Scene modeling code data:
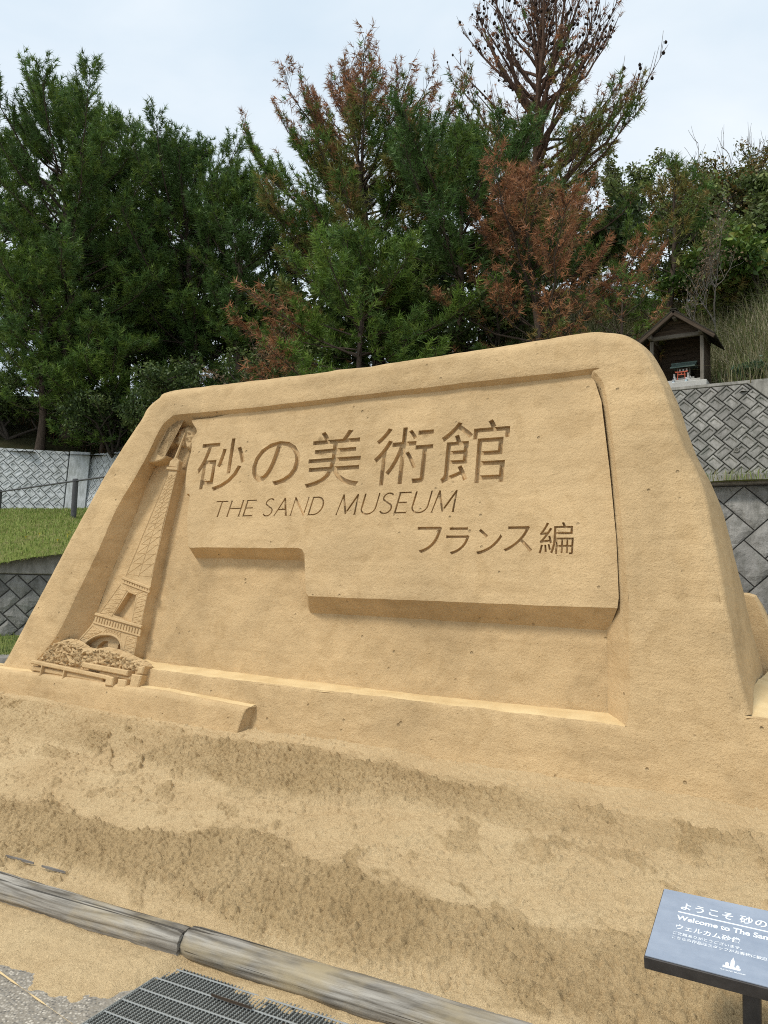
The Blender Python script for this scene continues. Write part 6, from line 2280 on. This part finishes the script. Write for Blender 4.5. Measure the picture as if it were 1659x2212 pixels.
M_CAPROD = Mat('worn_steel', 0.4, 0.5).color((0.30, 0.31, 0.30)).m
sg = float((np.array([-0.84, 3.01]) - la) @ ldir)
grating(sg, 1.25, 0.085, 0.62, 'steel grating half buried in sand at the bottom, left of centre')
grating(-1.9, 1.9 + float((np.array([-1.62, 3.55]) - la) @ ldir), 0.10, 0.40, 'corner of a steel grating at the left picture edge')
# sand filled joint in the paving
j0, j1 = np.array([-2.6, 3.99]), np.array([-0.4, 2.26])
jd = (j1 - j0) / np.linalg.norm(j1 - j0); jn = np.array([-jd[1], jd[0]])
tt_ = np.linspace(0, np.linalg.norm(j1 - j0), 160)
wv = np.clip(0.016 * (fbm(tt_ * 9, tt_ * 0 + 3, 1, 3) - 0.35), 0.0006, None)
A_ = j0 + jd * tt_[:, None] + jn * wv[:, None]; B_ = j0 + jd * tt_[:, None] - jn * wv[:, None]
V = np.vstack([np.column_stack([A_, np.full(160, 0.004)]), np.column_stack([B_, np.full(160, 0.004)])])
F = np.array([(i, i + 1, 160 + i + 1, 160 + i) for i in range(159)])
o = obj_np('paving_joint', V, F, M_LOOSE)
tag(o, kind='structure')

# ------------------------------------------------------------------ information board
eb = np.array([0.868, -0.497, 0.0]); nbk = np.array([0.497, 0.868, 0.0])
tilt = math.atan2(0.0805, 0.3205)
ub = nbk * cos(tilt) + np.array([0, 0, sin(tilt)])
nbd = np.cross(eb, ub)
BL = np.array([0.770, 2.263, 0.50])
BW, BH = 0.60, 0.330
SIGN = empty('information_board', mat=frame_matrix(BL, eb, ub, nbd))
tag(SIGN, 'low slanted blue grey welcome board on a dark post at bottom right', 'information board')
M_BOARD = Mat('sky_sheen_blue_panel', 0.28, 0.5)
bn = M_BOARD.noise(3.0, 5, 0.6, M_BOARD.pos((1, 6, 1), True))
M_BOARD.color(M_BOARD.mix(0.5, M_BOARD.ramp(bn, [(0.3, (0.19, 0.23, 0.30)), (0.7, (0.32, 0.365, 0.44))]), M_BOARD.ramp(M_BOARD.noise(14, 4, 0.7, M_BOARD.pos((1, 1, 1), True)), [(0.3, (0.25, 0.30, 0.38)), (0.7, (0.36, 0.41, 0.49))])))  # base colour lightened to carry the pale sky reflection on the panel
M_BOARD.l.new(M_BOARD.ramp(M_BOARD.noise(9, 5, 0.7, M_BOARD.pos((1, 1, 1), True)), [(0.3, (0.2, 0.2, 0.2)), (0.7, (0.45, 0.45, 0.45))]), M_BOARD.b.inputs['Roughness'])
M_BOARD = M_BOARD.m
M_BFRAME = Mat('dark_bronze_metal', 0.45, 0.4)
M_BFRAME.color(M_BFRAME.ramp(M_BFRAME.noise(25, 4, 0.6), [(0.3, (0.028, 0.024, 0.022)), (0.7, (0.055, 0.048, 0.044))]))
M_BFRAME = M_BFRAME.m
M_INK = Mat('white_print', 0.6, 0.2).color((0.80, 0.83, 0.86)).m
m = MB(); m.box((BW / 2, BH / 2, -0.022), (BW, BH, 0.038), bev=0.002); m.build('frame', M_BFRAME, SIGN)
m = MB(); m.box((BW / 2, BH / 2, -0.0010), (BW - 0.006, BH - 0.006, 0.004), bev=0.0008); bd = m.build('panel', M_BOARD, SIGN)
post_c = np.array([0.268, 0.13])
pw = BL + eb * post_c[0] + ub * post_c[1]
Minv = np.array([eb, ub, nbd])
m = MB()
for zt_, zb_ in ((pw[2] - 0.045, -0.1),):
    h_ = zt_ - zb_
    m.box((pw[0], pw[1], (zt_ + zb_) / 2), (0.046, 0.046, h_), m=[eb, nbk, (0, 0, 1)], bev=0.003)
m.v = [tuple(Minv @ (np.array(v) - BL)) for v in m.v]
m.build('post', M_BFRAME, SIGN)


def text_mesh(body, x, y, size, off, parent, sx=1.0, z=0.0016, spacing=1.0):
    cu = bpy.data.curves.new('lettering', 'FONT')
    cu.body = body
    cu.size = size
    cu.offset = off
    cu.space_character = spacing
    cu.resolution_u = 3
    ob = bpy.data.objects.new('lettering', cu)
    COL.objects.link(ob)
    me = bpy.data.meshes.new_from_object(ob)
    bpy.data.objects.remove(ob); bpy.data.curves.remove(cu)
    me.transform(Matrix.Diagonal((sx, 1, 1, 1)))
    me.materials.append(M_INK)
    o = put(bpy.data.objects.new('lettering', me), parent)
    o.location = (x, y, z)
    return o


text_mesh('ようこそ 砂の美術館', 0.060, 0.2445, 0.0375, 0.0007, SIGN, spacing=1.08)
text_mesh('Welcome to The Sand Museum', 0.061, 0.190, 0.0300, 0.0009, SIGN, sx=0.95)
text_mesh('ウェルカム砂像', 0.061, 0.148, 0.0250, 0.0005, SIGN, spacing=1.04)
text_mesh('ご来館ありがとうございます。', 0.058, 0.1215, 0.0140, 0.0002, SIGN)
text_mesh('こちらの作品はスタッフがお客様に歓迎の気持ちを', 0.058, 0.1020, 0.0140, 0.0002, SIGN)
text_mesh('THE SAND MUSEUM', 0.196, 0.022, 0.0072, 0.0001, SIGN)
m = MB(); m.box((0.305, 0.2270, 0.0014), (0.49, 0.0048, 0.0008)); m.build('rule', M_INK, SIGN)
# emblem: a small sand castle
m = MB()
for poly in ([(0.236, 0.034), (0.292, 0.034), (0.292, 0.045), (0.236, 0.045)], [(0.243, 0.0452), (0.255, 0.0452), (0.255, 0.058), (0.249, 0.064), (0.243, 0.058)],
             [(0.259, 0.0452), (0.272, 0.0452), (0.272, 0.072), (0.2655, 0.094), (0.259, 0.072)], [(0.277, 0.0452), (0.288, 0.0452), (0.288, 0.054), (0.2825, 0.060), (0.277, 0.054)]):
    m.prism([(0.225 + (x - 0.264) * 0.8, 0.034 + (y - 0.034) * 0.8) for x, y in poly], 0.0011, 0.0018, 0.0)
m.build('emblem', M_INK, SIGN)
# weeds at the foot of the post
rng = np.random.default_rng(5)
for k, (dx, dy, lab) in enumerate(((-0.10, -0.02, 'tiny green weed left of the board post'), (0.07, 0.03, 'tiny green weed right of the board post'))):
    c = np.array([pw[0] + dx * eb[0], pw[1] + dx * eb[1]])
    sc_ = (np.array([c[0], c[1], 0]) - P0)
    z_, _, _ = sand_height(np.array(sc_ @ E1), np.array(sc_ @ NH))
    pts_ = np.column_stack([c[0] + rng.normal(0, 0.012, 26), c[1] + rng.normal(0, 0.012, 26), np.full(26, float(z_))])
    w_ = blades(pts_, 0.03, 0.075, 0.006, 1.0, [(0.12, 0.22, 0.03), (0.18, 0.30, 0.05)], 'weed', M_GRASS)
    tag(w_, lab, 'weed', 'weeds by the board post')
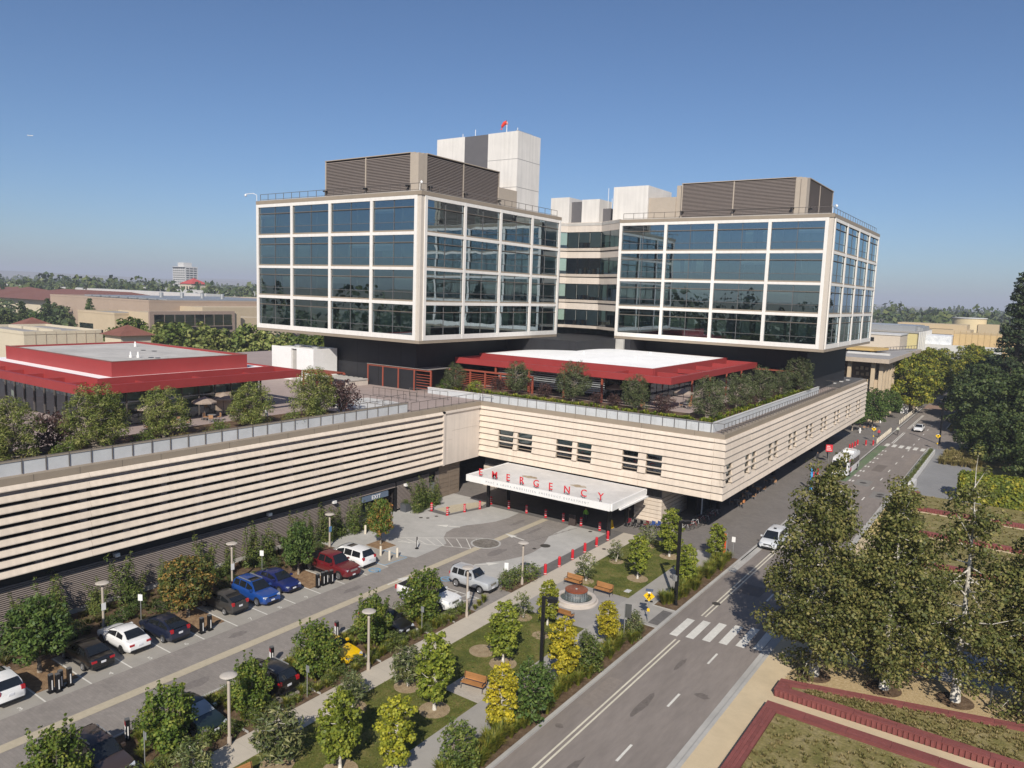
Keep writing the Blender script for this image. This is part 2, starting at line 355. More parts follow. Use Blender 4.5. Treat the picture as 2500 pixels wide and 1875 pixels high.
LANDN = mat_blend('near_ground', [(0.20,0.17,0.12),(0.25,0.22,0.17),(0.28,0.26,0.22)], scale=0.2, bump=0, fine=3)
HILLM = mat_blend('dry_hills', [(0.10,0.10,0.045),(0.20,0.165,0.09),(0.26,0.21,0.125)], scale=0.0016, bump=0, fine=0.01)

# ------------------------------------------------------------------ ground, roads, paths
def sheet(name, poly, z, mat, kind='structure', thick=None):
    mb = MB()
    if thick: mb.prism(poly, z-thick, z)
    else:
        n = len(poly); a = sum(poly[i][0]*poly[(i+1)%n][1]-poly[(i+1)%n][0]*poly[i][1] for i in range(n))
        if a < 0: poly = poly[::-1]
        mb.add([(x, y, z) for x, y in poly], [tuple(range(n))])
    return tag(link(name, mb.mesh(name, mat)), kind=kind)
def rect(x0, y0, x1, y1): return [(x0,y0),(x1,y0),(x1,y1),(x0,y1)]
sheet('ground', rect(-18000,-9000,9000,18000), -0.30, LAND)
sheet('campus_ground', rect(-420,-160,90,300), -0.24, LANDN)
road = sheet('road', rect(-22.75,-70,-14.5,430), -0.13, ASPH, thick=0.08)
sheet('side_street', [(-14.5,161),(60,158),(60,180),(-10,182),(-14.5,187)], -0.13, ASPH, thick=0.08)
sheet('raised_crossing', rect(-22.7,222,-14.5,232), -0.122, M('crossing_pavers', (0.30,0.20,0.15), 0.85, var=0.12))
# left of the road, all flush at z = 0
sheet('driveway', rect(-54.3,-40,-36.1,75), 0.0, PAVD, thick=0.2)
sheet('plaza_pavement', rect(-66,75,-22.75,232), 0.0, PAVP, thick=0.2)
sheet('garage_forecourt', rect(-66,-40,-54.3,75), -0.006, CONCL, thick=0.19)
sheet('cream_path', rect(-36.1,-40,-34.0,75), 0.0, PATHC, thick=0.2)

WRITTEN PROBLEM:
Of the entries listed above, reproduce only the lines starting at the line containing "Keep writing the" and ending at the line containing "scale=0.0016, bump=0, fine=0.01)". Include both, exactly as they stand.

EXERCISE RESPONSE:
Keep writing the Blender script for this image. This is part 2, starting at line 355. More parts follow. Use Blender 4.5. Treat the picture as 2500 pixels wide and 1875 pixels high.
LANDN = mat_blend('near_ground', [(0.20,0.17,0.12),(0.25,0.22,0.17),(0.28,0.26,0.22)], scale=0.2, bump=0, fine=3)
HILLM = mat_blend('dry_hills', [(0.10,0.10,0.045),(0.20,0.165,0.09),(0.26,0.21,0.125)], scale=0.0016, bump=0, fine=0.01)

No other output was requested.